## GIVEN TASK
Restate the whole listing word for word. Pictures are left out.

## COLLECTED MATERIAL
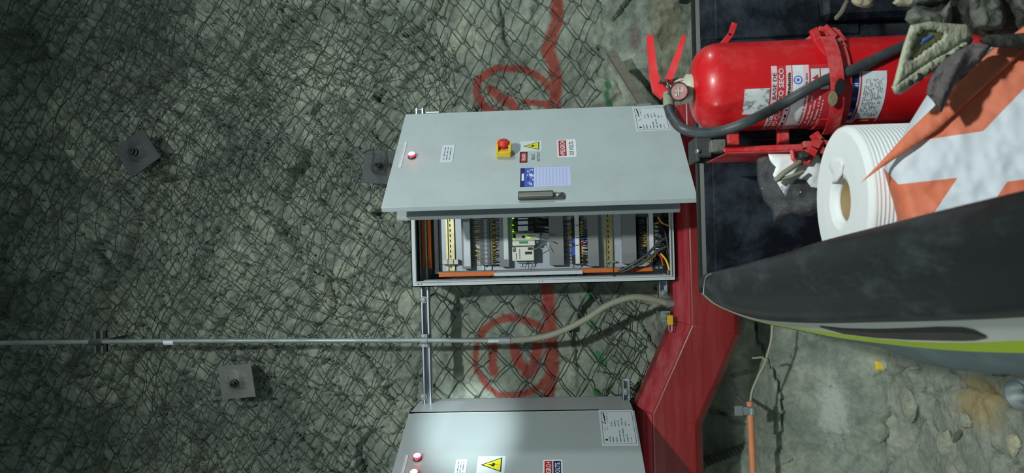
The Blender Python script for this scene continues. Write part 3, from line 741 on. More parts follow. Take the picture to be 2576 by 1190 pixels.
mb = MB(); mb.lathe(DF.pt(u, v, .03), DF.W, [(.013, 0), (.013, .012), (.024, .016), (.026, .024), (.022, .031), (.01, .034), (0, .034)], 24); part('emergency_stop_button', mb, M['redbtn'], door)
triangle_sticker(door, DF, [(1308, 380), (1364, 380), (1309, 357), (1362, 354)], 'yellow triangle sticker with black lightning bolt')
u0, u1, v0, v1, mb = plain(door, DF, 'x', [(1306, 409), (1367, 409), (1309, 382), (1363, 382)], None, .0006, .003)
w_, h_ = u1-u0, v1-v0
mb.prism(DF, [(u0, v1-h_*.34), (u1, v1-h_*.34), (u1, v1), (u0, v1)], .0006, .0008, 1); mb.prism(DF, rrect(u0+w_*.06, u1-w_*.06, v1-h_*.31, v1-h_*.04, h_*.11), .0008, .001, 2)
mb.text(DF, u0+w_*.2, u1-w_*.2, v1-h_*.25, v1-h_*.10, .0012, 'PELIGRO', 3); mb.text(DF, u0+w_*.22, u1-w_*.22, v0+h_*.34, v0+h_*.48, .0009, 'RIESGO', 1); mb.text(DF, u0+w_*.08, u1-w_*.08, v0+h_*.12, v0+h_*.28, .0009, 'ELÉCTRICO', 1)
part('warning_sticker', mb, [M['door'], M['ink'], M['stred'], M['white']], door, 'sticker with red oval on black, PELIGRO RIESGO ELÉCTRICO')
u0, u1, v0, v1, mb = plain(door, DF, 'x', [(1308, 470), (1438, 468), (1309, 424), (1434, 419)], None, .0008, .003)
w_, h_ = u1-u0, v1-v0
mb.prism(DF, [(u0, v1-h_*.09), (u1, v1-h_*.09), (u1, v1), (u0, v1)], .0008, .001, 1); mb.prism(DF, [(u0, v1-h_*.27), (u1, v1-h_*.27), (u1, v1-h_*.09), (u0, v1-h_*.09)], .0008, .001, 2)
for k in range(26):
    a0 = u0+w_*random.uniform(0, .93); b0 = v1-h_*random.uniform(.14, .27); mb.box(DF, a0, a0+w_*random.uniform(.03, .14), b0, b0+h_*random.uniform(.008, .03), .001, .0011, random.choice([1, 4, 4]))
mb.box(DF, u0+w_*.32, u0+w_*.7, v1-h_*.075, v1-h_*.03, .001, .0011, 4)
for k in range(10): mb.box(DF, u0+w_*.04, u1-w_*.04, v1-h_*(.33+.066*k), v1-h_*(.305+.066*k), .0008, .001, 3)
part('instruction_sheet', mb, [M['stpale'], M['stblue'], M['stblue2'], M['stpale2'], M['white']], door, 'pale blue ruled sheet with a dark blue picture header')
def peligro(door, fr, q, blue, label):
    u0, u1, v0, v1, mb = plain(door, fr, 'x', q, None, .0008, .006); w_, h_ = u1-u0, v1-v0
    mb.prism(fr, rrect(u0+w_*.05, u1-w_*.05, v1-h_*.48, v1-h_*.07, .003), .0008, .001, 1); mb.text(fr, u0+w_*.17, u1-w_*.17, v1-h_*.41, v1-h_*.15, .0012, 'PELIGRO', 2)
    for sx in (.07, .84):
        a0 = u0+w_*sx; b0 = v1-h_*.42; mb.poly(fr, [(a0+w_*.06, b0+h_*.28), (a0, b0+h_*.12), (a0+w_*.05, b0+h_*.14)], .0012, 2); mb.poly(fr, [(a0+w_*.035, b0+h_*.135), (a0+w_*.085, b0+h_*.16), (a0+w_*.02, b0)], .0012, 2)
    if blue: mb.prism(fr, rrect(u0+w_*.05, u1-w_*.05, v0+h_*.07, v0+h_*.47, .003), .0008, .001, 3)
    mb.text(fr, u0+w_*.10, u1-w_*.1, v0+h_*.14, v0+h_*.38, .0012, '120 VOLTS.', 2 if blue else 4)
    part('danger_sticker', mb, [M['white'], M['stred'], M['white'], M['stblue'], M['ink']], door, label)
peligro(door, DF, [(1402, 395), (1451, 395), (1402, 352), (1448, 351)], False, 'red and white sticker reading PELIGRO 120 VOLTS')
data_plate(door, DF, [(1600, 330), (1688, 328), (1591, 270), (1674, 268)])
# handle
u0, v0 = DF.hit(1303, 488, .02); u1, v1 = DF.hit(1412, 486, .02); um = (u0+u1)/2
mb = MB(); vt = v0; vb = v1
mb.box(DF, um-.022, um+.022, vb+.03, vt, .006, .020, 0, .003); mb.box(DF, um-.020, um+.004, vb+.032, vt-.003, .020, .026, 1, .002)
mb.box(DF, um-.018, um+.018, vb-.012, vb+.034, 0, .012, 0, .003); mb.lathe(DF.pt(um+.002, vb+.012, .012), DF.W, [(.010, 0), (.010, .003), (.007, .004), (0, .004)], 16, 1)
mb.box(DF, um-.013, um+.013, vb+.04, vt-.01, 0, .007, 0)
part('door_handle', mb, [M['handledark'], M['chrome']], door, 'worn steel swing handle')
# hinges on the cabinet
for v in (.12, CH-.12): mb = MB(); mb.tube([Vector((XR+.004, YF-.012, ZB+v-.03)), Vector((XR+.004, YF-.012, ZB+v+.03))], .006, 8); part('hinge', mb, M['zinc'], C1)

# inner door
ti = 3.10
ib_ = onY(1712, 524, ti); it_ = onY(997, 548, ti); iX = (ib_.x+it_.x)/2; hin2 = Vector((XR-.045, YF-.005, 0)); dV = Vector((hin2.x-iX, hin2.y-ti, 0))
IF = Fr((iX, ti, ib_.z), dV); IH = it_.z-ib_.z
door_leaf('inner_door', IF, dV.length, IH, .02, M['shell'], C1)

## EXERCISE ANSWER
The Blender Python script for this scene continues. Write part 3, from line 741 on. More parts follow. Take the picture to be 2576 by 1190 pixels.
mb = MB(); mb.lathe(DF.pt(u, v, .03), DF.W, [(.013, 0), (.013, .012), (.024, .016), (.026, .024), (.022, .031), (.01, .034), (0, .034)], 24); part('emergency_stop_button', mb, M['redbtn'], door)
triangle_sticker(door, DF, [(1308, 380), (1364, 380), (1309, 357), (1362, 354)], 'yellow triangle sticker with black lightning bolt')
u0, u1, v0, v1, mb = plain(door, DF, 'x', [(1306, 409), (1367, 409), (1309, 382), (1363, 382)], None, .0006, .003)
w_, h_ = u1-u0, v1-v0
mb.prism(DF, [(u0, v1-h_*.34), (u1, v1-h_*.34), (u1, v1), (u0, v1)], .0006, .0008, 1); mb.prism(DF, rrect(u0+w_*.06, u1-w_*.06, v1-h_*.31, v1-h_*.04, h_*.11), .0008, .001, 2)
mb.text(DF, u0+w_*.2, u1-w_*.2, v1-h_*.25, v1-h_*.10, .0012, 'PELIGRO', 3); mb.text(DF, u0+w_*.22, u1-w_*.22, v0+h_*.34, v0+h_*.48, .0009, 'RIESGO', 1); mb.text(DF, u0+w_*.08, u1-w_*.08, v0+h_*.12, v0+h_*.28, .0009, 'ELÉCTRICO', 1)
part('warning_sticker', mb, [M['door'], M['ink'], M['stred'], M['white']], door, 'sticker with red oval on black, PELIGRO RIESGO ELÉCTRICO')
u0, u1, v0, v1, mb = plain(door, DF, 'x', [(1308, 470), (1438, 468), (1309, 424), (1434, 419)], None, .0008, .003)
w_, h_ = u1-u0, v1-v0
mb.prism(DF, [(u0, v1-h_*.09), (u1, v1-h_*.09), (u1, v1), (u0, v1)], .0008, .001, 1); mb.prism(DF, [(u0, v1-h_*.27), (u1, v1-h_*.27), (u1, v1-h_*.09), (u0, v1-h_*.09)], .0008, .001, 2)
for k in range(26):
    a0 = u0+w_*random.uniform(0, .93); b0 = v1-h_*random.uniform(.14, .27); mb.box(DF, a0, a0+w_*random.uniform(.03, .14), b0, b0+h_*random.uniform(.008, .03), .001, .0011, random.choice([1, 4, 4]))
mb.box(DF, u0+w_*.32, u0+w_*.7, v1-h_*.075, v1-h_*.03, .001, .0011, 4)
for k in range(10): mb.box(DF, u0+w_*.04, u1-w_*.04, v1-h_*(.33+.066*k), v1-h_*(.305+.066*k), .0008, .001, 3)
part('instruction_sheet', mb, [M['stpale'], M['stblue'], M['stblue2'], M['stpale2'], M['white']], door, 'pale blue ruled sheet with a dark blue picture header')
def peligro(door, fr, q, blue, label):
    u0, u1, v0, v1, mb = plain(door, fr, 'x', q, None, .0008, .006); w_, h_ = u1-u0, v1-v0
    mb.prism(fr, rrect(u0+w_*.05, u1-w_*.05, v1-h_*.48, v1-h_*.07, .003), .0008, .001, 1); mb.text(fr, u0+w_*.17, u1-w_*.17, v1-h_*.41, v1-h_*.15, .0012, 'PELIGRO', 2)
    for sx in (.07, .84):
        a0 = u0+w_*sx; b0 = v1-h_*.42; mb.poly(fr, [(a0+w_*.06, b0+h_*.28), (a0, b0+h_*.12), (a0+w_*.05, b0+h_*.14)], .0012, 2); mb.poly(fr, [(a0+w_*.035, b0+h_*.135), (a0+w_*.085, b0+h_*.16), (a0+w_*.02, b0)], .0012, 2)
    if blue: mb.prism(fr, rrect(u0+w_*.05, u1-w_*.05, v0+h_*.07, v0+h_*.47, .003), .0008, .001, 3)
    mb.text(fr, u0+w_*.10, u1-w_*.1, v0+h_*.14, v0+h_*.38, .0012, '120 VOLTS.', 2 if blue else 4)
    part('danger_sticker', mb, [M['white'], M['stred'], M['white'], M['stblue'], M['ink']], door, label)
peligro(door, DF, [(1402, 395), (1451, 395), (1402, 352), (1448, 351)], False, 'red and white sticker reading PELIGRO 120 VOLTS')
data_plate(door, DF, [(1600, 330), (1688, 328), (1591, 270), (1674, 268)])
# handle
u0, v0 = DF.hit(1303, 488, .02); u1, v1 = DF.hit(1412, 486, .02); um = (u0+u1)/2
mb = MB(); vt = v0; vb = v1
mb.box(DF, um-.022, um+.022, vb+.03, vt, .006, .020, 0, .003); mb.box(DF, um-.020, um+.004, vb+.032, vt-.003, .020, .026, 1, .002)
mb.box(DF, um-.018, um+.018, vb-.012, vb+.034, 0, .012, 0, .003); mb.lathe(DF.pt(um+.002, vb+.012, .012), DF.W, [(.010, 0), (.010, .003), (.007, .004), (0, .004)], 16, 1)
mb.box(DF, um-.013, um+.013, vb+.04, vt-.01, 0, .007, 0)
part('door_handle', mb, [M['handledark'], M['chrome']], door, 'worn steel swing handle')
# hinges on the cabinet
for v in (.12, CH-.12): mb = MB(); mb.tube([Vector((XR+.004, YF-.012, ZB+v-.03)), Vector((XR+.004, YF-.012, ZB+v+.03))], .006, 8); part('hinge', mb, M['zinc'], C1)

# inner door
ti = 3.10
ib_ = onY(1712, 524, ti); it_ = onY(997, 548, ti); iX = (ib_.x+it_.x)/2; hin2 = Vector((XR-.045, YF-.005, 0)); dV = Vector((hin2.x-iX, hin2.y-ti, 0))
IF = Fr((iX, ti, ib_.z), dV); IH = it_.z-ib_.z
door_leaf('inner_door', IF, dV.length, IH, .02, M['shell'], C1)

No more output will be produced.